_Task objective:_
Report how many lines of the listing below include the word "high". Give nothing but the number.

[Scripts that build scenes]
•••

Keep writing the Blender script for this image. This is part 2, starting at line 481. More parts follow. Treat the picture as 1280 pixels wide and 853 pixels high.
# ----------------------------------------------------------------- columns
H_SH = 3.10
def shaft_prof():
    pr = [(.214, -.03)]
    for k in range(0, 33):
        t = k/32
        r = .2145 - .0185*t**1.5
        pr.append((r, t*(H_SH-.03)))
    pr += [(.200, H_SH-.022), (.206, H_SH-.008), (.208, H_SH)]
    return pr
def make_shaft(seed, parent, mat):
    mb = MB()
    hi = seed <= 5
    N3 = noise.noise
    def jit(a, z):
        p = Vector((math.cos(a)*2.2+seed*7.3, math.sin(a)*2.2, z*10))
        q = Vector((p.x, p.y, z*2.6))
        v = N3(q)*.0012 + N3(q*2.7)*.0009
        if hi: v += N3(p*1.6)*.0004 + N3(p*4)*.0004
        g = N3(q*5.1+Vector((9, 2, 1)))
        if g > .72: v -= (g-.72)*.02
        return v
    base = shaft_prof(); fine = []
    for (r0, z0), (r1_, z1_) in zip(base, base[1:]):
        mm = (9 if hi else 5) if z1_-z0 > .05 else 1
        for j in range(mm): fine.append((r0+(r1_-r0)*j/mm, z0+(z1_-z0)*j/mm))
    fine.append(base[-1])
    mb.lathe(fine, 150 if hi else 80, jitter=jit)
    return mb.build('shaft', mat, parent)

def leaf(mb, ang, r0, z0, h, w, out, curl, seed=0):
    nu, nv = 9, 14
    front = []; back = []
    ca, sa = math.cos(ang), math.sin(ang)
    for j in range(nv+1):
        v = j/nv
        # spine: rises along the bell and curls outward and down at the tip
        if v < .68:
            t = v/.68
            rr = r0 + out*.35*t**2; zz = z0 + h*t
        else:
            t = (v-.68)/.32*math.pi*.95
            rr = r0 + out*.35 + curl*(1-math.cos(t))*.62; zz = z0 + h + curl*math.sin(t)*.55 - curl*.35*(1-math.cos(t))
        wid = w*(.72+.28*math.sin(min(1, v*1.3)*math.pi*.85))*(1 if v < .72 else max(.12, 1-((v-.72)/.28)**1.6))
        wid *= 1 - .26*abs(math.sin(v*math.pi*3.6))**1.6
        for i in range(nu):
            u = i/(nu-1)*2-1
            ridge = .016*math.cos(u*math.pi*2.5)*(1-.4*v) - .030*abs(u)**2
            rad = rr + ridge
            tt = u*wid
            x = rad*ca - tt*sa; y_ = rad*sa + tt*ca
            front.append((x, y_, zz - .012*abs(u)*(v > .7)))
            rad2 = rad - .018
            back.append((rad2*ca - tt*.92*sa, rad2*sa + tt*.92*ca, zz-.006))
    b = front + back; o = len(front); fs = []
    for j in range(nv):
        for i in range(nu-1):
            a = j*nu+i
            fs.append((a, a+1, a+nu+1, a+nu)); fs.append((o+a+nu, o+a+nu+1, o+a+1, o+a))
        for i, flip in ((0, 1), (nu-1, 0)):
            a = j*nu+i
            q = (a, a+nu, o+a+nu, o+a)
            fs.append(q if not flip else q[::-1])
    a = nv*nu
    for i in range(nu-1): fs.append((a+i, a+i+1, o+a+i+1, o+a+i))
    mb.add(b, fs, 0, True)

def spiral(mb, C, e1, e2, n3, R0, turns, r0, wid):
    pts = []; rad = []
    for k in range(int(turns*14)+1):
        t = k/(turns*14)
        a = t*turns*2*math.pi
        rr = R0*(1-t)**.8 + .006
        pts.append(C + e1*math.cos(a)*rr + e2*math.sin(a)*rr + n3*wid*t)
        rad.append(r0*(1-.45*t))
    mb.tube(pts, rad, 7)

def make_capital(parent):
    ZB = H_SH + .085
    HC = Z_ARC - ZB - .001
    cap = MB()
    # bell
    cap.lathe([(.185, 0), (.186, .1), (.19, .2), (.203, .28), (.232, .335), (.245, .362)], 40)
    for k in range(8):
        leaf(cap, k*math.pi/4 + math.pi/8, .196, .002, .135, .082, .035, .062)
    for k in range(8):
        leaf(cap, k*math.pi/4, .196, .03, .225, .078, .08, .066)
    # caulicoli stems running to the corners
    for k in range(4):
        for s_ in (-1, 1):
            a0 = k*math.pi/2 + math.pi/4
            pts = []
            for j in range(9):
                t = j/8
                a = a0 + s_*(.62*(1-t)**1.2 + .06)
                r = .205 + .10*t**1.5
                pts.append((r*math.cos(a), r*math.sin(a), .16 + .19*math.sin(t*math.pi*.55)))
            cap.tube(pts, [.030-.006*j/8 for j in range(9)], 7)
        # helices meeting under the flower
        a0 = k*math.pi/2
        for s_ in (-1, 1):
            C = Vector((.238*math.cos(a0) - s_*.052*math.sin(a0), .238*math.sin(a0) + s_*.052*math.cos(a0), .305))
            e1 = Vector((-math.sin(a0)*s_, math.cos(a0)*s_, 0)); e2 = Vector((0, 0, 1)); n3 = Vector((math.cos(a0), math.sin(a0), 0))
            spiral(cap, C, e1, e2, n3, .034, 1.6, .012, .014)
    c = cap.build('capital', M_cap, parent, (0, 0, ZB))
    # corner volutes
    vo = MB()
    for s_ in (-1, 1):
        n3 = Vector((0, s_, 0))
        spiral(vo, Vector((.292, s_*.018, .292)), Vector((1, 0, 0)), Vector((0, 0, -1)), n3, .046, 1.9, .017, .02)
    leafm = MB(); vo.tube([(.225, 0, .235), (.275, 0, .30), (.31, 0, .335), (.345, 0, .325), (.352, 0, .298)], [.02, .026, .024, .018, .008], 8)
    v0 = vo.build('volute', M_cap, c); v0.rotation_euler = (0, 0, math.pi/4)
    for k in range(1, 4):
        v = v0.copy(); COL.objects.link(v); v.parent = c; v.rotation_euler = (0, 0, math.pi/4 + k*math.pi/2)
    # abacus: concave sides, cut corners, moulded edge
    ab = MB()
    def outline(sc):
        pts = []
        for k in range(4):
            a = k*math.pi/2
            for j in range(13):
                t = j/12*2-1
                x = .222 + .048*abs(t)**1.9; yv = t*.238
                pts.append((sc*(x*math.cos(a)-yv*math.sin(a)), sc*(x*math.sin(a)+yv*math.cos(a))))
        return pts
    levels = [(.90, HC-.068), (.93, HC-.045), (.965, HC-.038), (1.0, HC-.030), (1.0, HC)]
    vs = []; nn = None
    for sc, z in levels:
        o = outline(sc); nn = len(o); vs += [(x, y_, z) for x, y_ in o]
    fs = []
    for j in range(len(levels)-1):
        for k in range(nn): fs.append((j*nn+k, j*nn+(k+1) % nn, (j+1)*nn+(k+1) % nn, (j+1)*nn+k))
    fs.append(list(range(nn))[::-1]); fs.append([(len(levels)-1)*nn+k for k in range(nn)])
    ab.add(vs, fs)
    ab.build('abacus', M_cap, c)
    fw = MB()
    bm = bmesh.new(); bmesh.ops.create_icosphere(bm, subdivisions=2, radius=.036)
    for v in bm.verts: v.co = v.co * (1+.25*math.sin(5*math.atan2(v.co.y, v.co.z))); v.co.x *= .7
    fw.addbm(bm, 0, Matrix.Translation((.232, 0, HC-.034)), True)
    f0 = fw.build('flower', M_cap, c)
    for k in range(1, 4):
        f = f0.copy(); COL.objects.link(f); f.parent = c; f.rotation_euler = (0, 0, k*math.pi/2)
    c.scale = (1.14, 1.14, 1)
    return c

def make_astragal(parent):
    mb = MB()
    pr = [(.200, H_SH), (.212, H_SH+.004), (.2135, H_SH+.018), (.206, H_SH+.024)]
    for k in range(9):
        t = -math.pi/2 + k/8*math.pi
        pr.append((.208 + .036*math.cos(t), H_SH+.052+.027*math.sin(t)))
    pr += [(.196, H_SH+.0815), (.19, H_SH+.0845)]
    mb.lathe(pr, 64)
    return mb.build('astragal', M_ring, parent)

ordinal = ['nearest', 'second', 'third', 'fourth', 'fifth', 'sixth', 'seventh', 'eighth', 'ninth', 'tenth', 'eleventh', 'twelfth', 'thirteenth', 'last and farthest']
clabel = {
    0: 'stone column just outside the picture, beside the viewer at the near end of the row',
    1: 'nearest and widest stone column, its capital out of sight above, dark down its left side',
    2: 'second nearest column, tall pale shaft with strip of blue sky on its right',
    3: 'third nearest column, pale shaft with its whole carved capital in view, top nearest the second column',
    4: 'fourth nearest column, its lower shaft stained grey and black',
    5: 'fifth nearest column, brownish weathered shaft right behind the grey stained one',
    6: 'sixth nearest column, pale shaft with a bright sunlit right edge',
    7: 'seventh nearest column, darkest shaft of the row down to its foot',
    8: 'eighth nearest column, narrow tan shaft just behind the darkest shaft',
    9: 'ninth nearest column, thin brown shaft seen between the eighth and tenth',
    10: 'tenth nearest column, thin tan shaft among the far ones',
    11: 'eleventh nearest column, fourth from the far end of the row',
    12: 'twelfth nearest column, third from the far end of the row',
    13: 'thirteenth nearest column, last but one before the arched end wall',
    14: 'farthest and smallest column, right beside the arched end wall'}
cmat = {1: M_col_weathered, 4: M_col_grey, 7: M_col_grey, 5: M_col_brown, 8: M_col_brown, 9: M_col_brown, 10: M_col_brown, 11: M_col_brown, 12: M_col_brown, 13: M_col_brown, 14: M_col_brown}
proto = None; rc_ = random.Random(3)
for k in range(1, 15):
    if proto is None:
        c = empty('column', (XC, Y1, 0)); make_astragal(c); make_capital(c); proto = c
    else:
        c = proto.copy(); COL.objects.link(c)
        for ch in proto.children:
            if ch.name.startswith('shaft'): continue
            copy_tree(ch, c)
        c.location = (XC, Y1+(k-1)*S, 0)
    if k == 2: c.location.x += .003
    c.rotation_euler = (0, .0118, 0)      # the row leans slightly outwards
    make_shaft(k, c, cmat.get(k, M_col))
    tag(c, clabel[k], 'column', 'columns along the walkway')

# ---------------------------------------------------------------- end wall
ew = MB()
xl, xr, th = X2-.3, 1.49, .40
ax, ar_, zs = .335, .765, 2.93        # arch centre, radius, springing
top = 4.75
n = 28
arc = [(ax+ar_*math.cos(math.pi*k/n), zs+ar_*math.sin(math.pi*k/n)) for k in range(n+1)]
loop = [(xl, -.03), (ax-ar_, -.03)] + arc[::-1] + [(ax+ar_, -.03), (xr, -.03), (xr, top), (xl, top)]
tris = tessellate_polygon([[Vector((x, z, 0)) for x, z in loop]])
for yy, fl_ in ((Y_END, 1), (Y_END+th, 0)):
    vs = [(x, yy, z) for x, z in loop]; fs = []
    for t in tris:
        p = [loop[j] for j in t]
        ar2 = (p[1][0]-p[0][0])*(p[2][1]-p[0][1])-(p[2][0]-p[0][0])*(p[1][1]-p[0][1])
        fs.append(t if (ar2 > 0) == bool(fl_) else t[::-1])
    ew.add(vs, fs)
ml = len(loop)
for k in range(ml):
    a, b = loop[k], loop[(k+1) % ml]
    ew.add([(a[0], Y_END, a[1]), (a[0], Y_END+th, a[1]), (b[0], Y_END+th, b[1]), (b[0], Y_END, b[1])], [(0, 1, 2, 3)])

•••

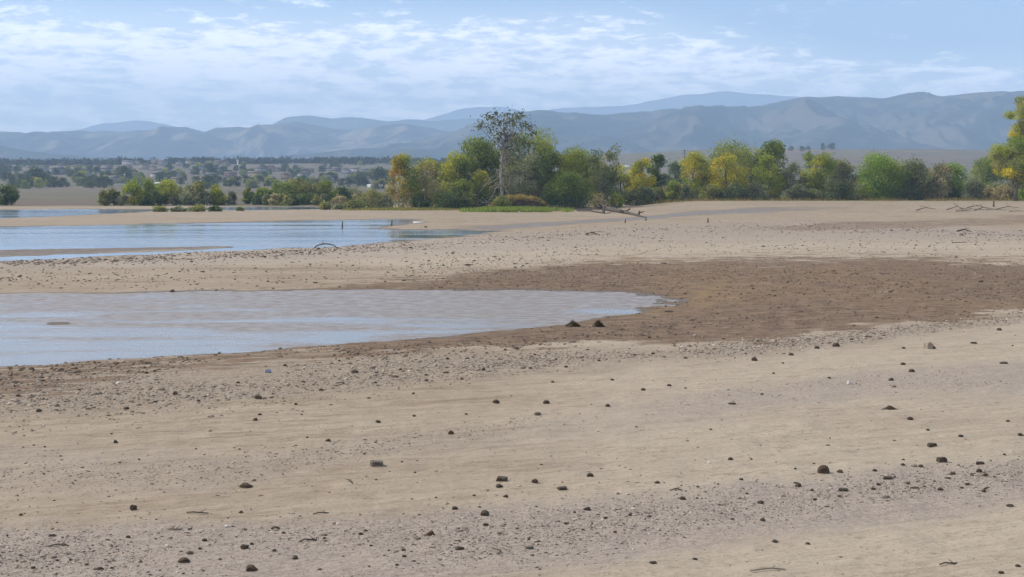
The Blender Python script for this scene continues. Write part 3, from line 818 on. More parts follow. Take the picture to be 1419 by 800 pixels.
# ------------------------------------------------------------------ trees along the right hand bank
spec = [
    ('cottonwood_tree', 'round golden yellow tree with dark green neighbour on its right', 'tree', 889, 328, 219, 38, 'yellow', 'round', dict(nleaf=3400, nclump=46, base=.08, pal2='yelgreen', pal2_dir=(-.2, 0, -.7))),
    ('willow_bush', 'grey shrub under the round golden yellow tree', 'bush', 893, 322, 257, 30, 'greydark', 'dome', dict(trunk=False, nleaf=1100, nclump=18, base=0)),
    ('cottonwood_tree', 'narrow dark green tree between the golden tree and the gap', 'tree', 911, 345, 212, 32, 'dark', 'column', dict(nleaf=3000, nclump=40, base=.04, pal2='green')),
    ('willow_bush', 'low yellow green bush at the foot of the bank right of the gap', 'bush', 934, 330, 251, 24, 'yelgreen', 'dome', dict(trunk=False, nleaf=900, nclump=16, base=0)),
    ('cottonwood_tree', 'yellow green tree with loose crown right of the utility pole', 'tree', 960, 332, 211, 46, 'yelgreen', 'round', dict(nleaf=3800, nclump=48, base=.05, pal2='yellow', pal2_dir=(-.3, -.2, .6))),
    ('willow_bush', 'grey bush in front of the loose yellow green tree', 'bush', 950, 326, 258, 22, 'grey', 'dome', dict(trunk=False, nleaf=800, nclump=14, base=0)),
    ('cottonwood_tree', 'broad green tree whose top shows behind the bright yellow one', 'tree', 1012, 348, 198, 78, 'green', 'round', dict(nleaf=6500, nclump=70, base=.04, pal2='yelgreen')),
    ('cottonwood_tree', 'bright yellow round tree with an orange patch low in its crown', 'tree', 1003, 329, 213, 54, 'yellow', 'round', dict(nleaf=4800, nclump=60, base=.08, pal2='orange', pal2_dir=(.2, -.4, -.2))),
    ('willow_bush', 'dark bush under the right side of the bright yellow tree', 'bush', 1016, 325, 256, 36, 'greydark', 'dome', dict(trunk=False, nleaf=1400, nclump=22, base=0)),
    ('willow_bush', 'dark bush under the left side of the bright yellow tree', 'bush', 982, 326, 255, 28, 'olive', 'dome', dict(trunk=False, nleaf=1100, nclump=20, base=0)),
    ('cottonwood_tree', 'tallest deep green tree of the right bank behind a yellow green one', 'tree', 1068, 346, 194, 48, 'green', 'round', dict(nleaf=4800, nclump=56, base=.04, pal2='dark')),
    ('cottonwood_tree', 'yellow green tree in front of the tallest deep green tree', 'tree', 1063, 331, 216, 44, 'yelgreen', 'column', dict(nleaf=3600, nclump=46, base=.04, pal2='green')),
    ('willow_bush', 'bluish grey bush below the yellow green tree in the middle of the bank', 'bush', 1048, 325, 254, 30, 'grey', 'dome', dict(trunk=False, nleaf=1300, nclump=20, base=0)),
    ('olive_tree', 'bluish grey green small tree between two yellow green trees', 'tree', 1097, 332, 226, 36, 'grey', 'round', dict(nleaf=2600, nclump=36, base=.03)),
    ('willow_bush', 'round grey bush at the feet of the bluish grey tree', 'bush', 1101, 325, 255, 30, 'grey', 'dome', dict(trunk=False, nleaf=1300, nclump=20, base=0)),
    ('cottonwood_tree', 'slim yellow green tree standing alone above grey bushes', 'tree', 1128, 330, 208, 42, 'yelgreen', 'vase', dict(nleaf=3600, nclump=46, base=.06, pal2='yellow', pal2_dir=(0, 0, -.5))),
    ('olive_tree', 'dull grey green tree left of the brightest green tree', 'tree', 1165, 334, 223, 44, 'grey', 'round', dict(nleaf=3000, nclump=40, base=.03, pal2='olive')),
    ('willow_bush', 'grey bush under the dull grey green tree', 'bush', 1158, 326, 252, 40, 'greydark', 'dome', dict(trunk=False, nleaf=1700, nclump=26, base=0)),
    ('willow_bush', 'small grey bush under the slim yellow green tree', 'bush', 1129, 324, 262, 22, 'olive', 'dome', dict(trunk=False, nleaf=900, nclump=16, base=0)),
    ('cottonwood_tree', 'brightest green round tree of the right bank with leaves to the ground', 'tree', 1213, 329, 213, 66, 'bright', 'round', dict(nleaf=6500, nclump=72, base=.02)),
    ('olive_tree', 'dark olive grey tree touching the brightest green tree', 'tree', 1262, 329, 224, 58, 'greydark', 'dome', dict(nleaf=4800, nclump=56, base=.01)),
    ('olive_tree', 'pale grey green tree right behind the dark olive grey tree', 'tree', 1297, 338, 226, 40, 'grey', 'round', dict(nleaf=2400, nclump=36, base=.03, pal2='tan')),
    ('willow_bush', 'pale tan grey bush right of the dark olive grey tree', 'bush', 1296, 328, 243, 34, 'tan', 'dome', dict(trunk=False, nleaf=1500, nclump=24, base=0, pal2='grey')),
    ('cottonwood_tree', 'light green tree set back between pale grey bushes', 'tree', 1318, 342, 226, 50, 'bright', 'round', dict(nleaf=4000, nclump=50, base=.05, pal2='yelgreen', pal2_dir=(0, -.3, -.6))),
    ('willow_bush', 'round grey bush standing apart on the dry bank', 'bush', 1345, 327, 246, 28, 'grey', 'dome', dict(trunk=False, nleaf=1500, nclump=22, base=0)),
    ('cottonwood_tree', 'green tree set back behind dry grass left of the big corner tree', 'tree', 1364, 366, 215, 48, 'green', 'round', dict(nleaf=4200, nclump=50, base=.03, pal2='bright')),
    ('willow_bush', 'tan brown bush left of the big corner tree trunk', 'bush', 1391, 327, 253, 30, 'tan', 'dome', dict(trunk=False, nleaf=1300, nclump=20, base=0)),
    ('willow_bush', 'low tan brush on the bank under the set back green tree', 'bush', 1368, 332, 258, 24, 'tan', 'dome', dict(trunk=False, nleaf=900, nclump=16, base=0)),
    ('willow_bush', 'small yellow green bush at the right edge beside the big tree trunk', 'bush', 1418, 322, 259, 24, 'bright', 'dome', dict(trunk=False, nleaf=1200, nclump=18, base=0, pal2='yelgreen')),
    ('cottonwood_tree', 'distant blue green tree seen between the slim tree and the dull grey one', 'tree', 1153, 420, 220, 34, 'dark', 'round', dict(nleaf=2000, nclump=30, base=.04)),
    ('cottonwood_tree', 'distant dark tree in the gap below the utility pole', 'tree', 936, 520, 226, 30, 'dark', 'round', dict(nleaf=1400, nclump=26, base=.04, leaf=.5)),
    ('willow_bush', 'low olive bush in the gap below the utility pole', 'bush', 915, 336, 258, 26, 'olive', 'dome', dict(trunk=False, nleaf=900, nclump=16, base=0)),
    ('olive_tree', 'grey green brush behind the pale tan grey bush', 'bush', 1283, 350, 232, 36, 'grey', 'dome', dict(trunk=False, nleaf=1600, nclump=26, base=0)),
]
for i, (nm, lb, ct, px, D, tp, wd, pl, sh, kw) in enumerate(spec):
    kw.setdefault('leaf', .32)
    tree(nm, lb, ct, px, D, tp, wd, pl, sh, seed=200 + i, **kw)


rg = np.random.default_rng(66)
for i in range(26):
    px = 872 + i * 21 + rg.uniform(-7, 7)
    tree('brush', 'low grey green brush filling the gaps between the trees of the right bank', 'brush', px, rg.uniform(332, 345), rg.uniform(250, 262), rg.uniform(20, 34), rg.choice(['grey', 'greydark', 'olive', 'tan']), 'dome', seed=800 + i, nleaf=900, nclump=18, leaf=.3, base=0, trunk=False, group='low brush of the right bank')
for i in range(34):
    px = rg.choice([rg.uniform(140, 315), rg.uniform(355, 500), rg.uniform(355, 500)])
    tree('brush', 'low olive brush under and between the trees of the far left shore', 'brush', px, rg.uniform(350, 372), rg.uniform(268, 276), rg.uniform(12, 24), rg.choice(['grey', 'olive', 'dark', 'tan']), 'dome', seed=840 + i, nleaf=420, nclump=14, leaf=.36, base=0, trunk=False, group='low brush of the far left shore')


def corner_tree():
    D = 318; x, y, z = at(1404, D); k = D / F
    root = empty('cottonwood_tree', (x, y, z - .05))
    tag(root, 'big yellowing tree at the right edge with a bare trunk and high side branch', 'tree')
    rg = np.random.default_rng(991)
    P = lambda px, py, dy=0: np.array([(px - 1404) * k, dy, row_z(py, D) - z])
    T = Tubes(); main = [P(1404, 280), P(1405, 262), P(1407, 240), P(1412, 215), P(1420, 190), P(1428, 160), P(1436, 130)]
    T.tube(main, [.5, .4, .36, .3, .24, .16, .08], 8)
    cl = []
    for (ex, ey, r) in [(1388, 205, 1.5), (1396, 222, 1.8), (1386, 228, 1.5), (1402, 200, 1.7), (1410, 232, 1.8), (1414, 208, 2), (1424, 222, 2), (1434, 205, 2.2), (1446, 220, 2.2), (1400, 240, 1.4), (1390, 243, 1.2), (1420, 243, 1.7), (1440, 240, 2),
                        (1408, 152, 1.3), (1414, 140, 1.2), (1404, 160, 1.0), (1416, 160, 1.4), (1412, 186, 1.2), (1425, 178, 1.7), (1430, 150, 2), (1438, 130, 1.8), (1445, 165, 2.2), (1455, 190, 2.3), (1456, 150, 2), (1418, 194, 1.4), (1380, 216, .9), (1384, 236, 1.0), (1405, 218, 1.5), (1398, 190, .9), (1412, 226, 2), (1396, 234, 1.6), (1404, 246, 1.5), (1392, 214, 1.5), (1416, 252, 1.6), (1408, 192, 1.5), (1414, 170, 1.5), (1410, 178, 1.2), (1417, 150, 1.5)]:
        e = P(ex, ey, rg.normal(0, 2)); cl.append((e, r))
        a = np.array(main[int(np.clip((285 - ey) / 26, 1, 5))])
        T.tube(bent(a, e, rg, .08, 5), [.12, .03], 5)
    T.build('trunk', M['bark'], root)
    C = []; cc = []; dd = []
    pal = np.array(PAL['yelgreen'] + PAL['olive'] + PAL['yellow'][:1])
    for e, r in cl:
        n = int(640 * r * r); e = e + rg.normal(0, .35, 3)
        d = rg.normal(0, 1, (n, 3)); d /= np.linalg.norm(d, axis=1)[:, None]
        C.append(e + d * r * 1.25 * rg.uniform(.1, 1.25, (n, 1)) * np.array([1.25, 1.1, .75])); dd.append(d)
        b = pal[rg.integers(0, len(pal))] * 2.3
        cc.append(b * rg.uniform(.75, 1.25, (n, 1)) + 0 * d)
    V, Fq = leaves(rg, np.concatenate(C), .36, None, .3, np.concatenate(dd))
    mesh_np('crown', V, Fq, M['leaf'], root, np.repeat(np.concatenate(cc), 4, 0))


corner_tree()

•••

_Completed exercise:_
2